Se c’è una lezione da trarre dai primi mesi di amministrazione Biden, è quella per cui solo un politico moderato può vincere da sinistra e governare poi una nazione come gli Stati Uniti. Un ricetta che non vale per tutti, ma come spiega un articolo del Financial Times, un leader «più è apparentemente innocuo, più audaci sono i suoi piani». E così è stato per Biden, chiamato con disprezzo Sleepy Joe da Donald Trump durante la campagna elettorale, ma che di settimana in settimana continua a stanziare trilioni di dollari in aiuti alle imprese, piani di investimento e manovre per la transizione ecologica.
«I giornalisti non li vedono mai arrivare. Gli elettori li appoggiano per non esagerare», spiega il quotidiano britannico. E mentre gli oppositori che sostengono l’estremismo si macchiano spesso di un’isteria sconveniente, l’essere «improbabili» è forse l’arma più incisiva in un leader.
Certo per governare contano anche altre qualità, come il carisma e la magniloquenza di John F. Kennedy e Barack Obama, ma non per Biden «che può fare qualcosa di incomparabilmente più utile. – si legge nell’articolo. Nessuno si aspetta audacia dalla sua amministrazione, che è il modo più sicuro per ottenerla». E anche per questo motivo il neo presidente degli Stati Uniti è riuscito a pescare da un bacino elettorale eterogeneo, che comprende anche il voto di una sinistra preda spesso di ideologie estremizzate.
«Eliminare la superficialità della politica è di per sé frivolo. Il punto è piegarla a proprio favore e consapevolmente o no Biden lo sta facendo» spiega ancora il Financial Times. In più, rimane il sospetto «che Biden stia spendendo più di quanto un presidente come Bernie Sanders o Elizabeth Warren avrebbero potuto fare da schietti e orgogliosi esponenti di sinistra quali sono». E forse sarà anche per questo motivo che a salire alla Casa Bianca non siano stati loro ma l’imprevedibile Sleepy Joe.
«La sinistra può ribollire per un’ingiustizia o accettare che le sue idee siano meglio servite dai leader che sembrano crederci meno» si legge ancora.
Non a caso in Europa più estremista Jeremy Corbyn, perse le elezioni in Regno Unito del 2017 e del 2019 proprio perché decisamente poco attrattivo per gli elettori moderati e liberali inglesi. «Il Labour può continuare con il programma e le posizioni di Corbyn anche con un nuovo leader. In quel caso sarebbe finito. Oppure può capire che deve liberare il Partito dall’estrema sinistra, apportare cambiamenti radicali e iniziare la marcia indietro», disse qualche giorno dopo la sconfitta Tony Blair, unico premier laburista a vincere tre elezioni consecutive e a governare per dieci anni, dal 1997 al 2007. Ancora oggi Blair è accusato di non essere davvero di sinistra.

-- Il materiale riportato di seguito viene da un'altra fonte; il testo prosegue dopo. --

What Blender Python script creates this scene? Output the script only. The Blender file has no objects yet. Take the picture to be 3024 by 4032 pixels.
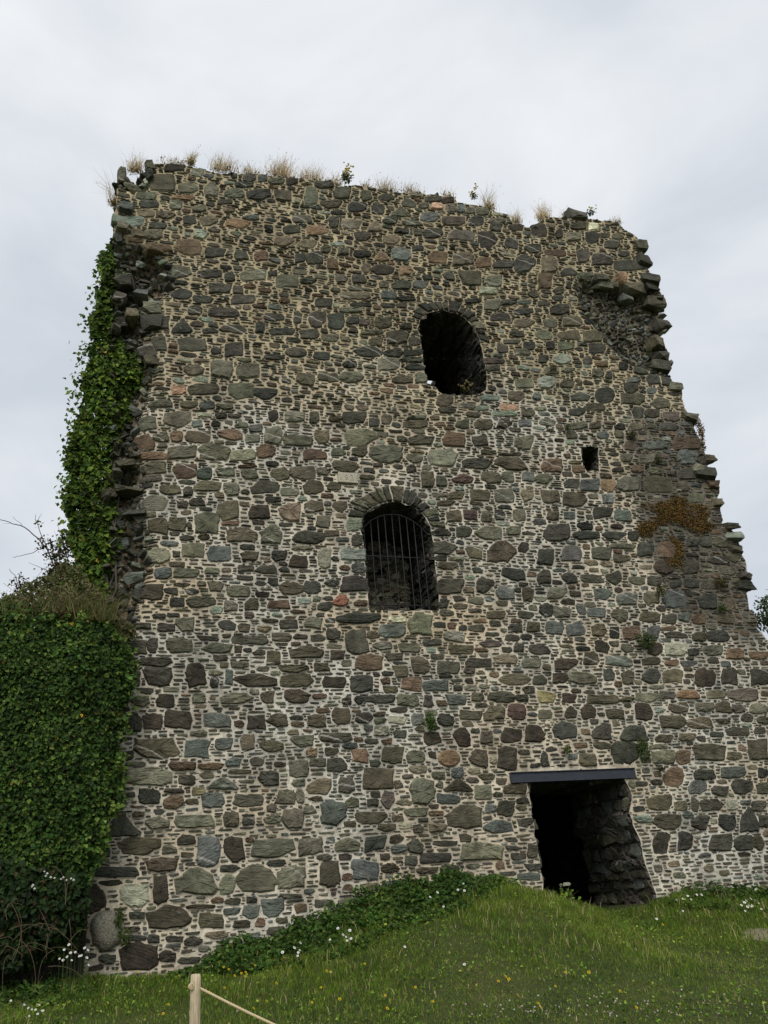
import bpy, bmesh, math, random
import numpy as np
from mathutils import Vector, Matrix
from mathutils.geometry import delaunay_2d_cdt

rng = np.random.default_rng(11)
random.seed(11)
sc = bpy.context.scene

# ------------------------------------------------------------------ camera
FPX, CX, CY = 3250.0, 1512.0, 2016.0          # focal length and centre in pixels of the 3024x4032 photo
DIST, EYE = 13.0, 1.6
up = np.array([-562.0, 6816.0, -3250.0]); up /= np.linalg.norm(up)
ri = np.array([11128.0, -624.0, -3250.0]); ri -= up * (ri @ up); ri /= np.linalg.norm(ri)
MC = np.array([ri, np.cross(up, ri), up])       # camera to world; x along the wall, y into it, z up
CAM = np.array([0.0, -DIST, EYE])
cam_data = bpy.data.cameras.new('camera')
cam_data.sensor_fit = 'VERTICAL'; cam_data.sensor_height = 24.0
cam_data.lens = 24.0 * FPX / 4032.0
cam_data.clip_end = 3000.0
cam = bpy.data.objects.new('camera', cam_data)
sc.collection.objects.link(cam)
m4 = Matrix.Identity(4)
for i in range(3):
    for j in range(3):
        m4[i][j] = MC[i, j]
    m4[i][3] = CAM[i]
cam.matrix_world = m4
sc.camera = cam

# ------------------------------------------------------------------ sky, sun, exposure
SUN_EL, SUN_AZ = math.radians(45), math.radians(200)
w = bpy.data.worlds.new('World'); sc.world = w; w.use_nodes = True
nt = w.node_tree; nt.nodes.clear()
N = nt.nodes.new; L = nt.links.new
out = N('ShaderNodeOutputWorld')
sky = N('ShaderNodeTexSky'); sky.sky_type = 'NISHITA'; sky.sun_disc = False
sky.sun_elevation = SUN_EL; sky.sun_rotation = SUN_AZ
b1 = N('ShaderNodeBackground'); b1.inputs[1].default_value = 0.05
L(sky.outputs[0], b1.inputs[0])
tc = N('ShaderNodeTexCoord')
mp = N('ShaderNodeMapping'); mp.inputs['Scale'].default_value = (1.0, 1.0, 2.4)
L(tc.outputs['Generated'], mp.inputs[0])
nz = N('ShaderNodeTexNoise'); nz.inputs['Scale'].default_value = 2.6; nz.inputs['Detail'].default_value = 6
nz.inputs['Roughness'].default_value = 0.5; nz.inputs['Distortion'].default_value = 0.4
L(mp.outputs[0], nz.inputs['Vector'])
cr = N('ShaderNodeValToRGB')
cr.color_ramp.elements[0].position = 0.33; cr.color_ramp.elements[0].color = (0.55, 0.595, 0.655, 1)
cr.color_ramp.elements[1].position = 0.68; cr.color_ramp.elements[1].color = (0.79, 0.81, 0.835, 1)
L(nz.outputs['Fac'], cr.inputs[0])
b2 = N('ShaderNodeBackground'); b2.inputs[1].default_value = 0.86
L(cr.outputs[0], b2.inputs[0])
mxs = N('ShaderNodeMixShader'); mxs.inputs[0].default_value = 0.93      # mostly cloud, a little clear sky behind it
L(b1.outputs[0], mxs.inputs[1]); L(b2.outputs[0], mxs.inputs[2]); L(mxs.outputs[0], out.inputs[0])

sun = bpy.data.lights.new('sun', 'SUN'); sun.energy = 1.5; sun.angle = math.radians(28); sun.color = (1.0, 0.96, 0.9)
so = bpy.data.objects.new('sun', sun); sc.collection.objects.link(so)
sdir = Vector((math.sin(SUN_AZ) * math.cos(SUN_EL), math.cos(SUN_AZ) * math.cos(SUN_EL), math.sin(SUN_EL)))
so.rotation_euler = (-sdir).to_track_quat('-Z', 'Y').to_euler()
sc.view_settings.view_transform = 'Standard'; sc.view_settings.look = 'None'
sc.view_settings.exposure = 0.45; sc.view_settings.gamma = 1.0; sc.view_settings.use_curve_mapping = False
sc.cycles.max_bounces = 6; sc.cycles.diffuse_bounces = 3; sc.cycles.glossy_bounces = 2; sc.cycles.transmission_bounces = 3

# ------------------------------------------------------------------ helpers
def lin(r, g, b):
    f = lambda c: (c / 255.0) / 12.92 if c / 255.0 <= 0.04045 else ((c / 255.0 + 0.055) / 1.055) ** 2.4
    return np.array([f(r), f(g), f(b)])

def pix(u, v, Y=0.0):
    """point of the world that the photo shows at (u, v), on the plane y = Y"""
    u = np.asarray(u, float); v = np.asarray(v, float)
    d = np.stack([u - CX, -(v - CY), np.full_like(u, -FPX)], -1) @ MC.T
    t = (Y + DIST) / d[..., 1]
    return CAM + d * t[..., None]

def pw(pts, Y=0.0):
    a = np.asarray(pts, float)
    return pix(a[:, 0], a[:, 1], Y)[:, [0, 2]]

_tab = np.random.default_rng(3).random((257, 257))
def vn(x, y, seed=0):
    x = np.asarray(x, float) + seed * 17.31 + 500; y = np.asarray(y, float) + seed * 9.17 + 500
    xi = np.floor(x).astype(int); yi = np.floor(y).astype(int)
    fx = x - xi; fy = y - yi; fx = fx * fx * (3 - 2 * fx); fy = fy * fy * (3 - 2 * fy)
    a = xi % 256; b = yi % 256
    return (_tab[a, b] * (1 - fx) + _tab[a + 1, b] * fx) * (1 - fy) + (_tab[a, b + 1] * (1 - fx) + _tab[a + 1, b + 1] * fx) * fy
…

Stesso discorso in Francia dove alle elezioni presidenziali del 2017 né il simbolo della sinistra estrema Jean-Luc Mélenchon, né il candidato più di sinistra del Partito socialista, Benoit Hamon, non sono riusciti ad arrivare neanche al secondo turno. Al loro posto invece ci è arrivato Emmanuel Macron, creando una formazione centrista ed europeista capace di assorbire parte dei voti gaullisti, evitando che finissero alla leader di estrema destra Marine Le Pen.
Un altro esempio di governabilità efficace è il Portogallo, uno dei pochi paesi europei dove moderati e radicali governano insieme con successo. Il governo del premier Antonio Costa, forte anche di un arco costituzionale notoriamente più tendente a sinistra perché solo dal 1974 è uscito da un regime dittatoriale, si è posto come priorità la lotta ai cambiamenti climatici, l’invecchiamento della popolazione, l’uguaglianza e lo sviluppo digitale.
Placido e misurato Costa (già al secondo esecutivo) è riuscito a ottenere buoni risultati riuscendo a tenere ordine nei conti pubblici adottando politiche progressiste che hanno dato respiro ai settori della popolazione più colpiti dalla crisi del 2007-2008. Per esempio ha aumentato il salario minimo e gli investimenti nel settore sanitario, approvando anche la legge sul fine vita.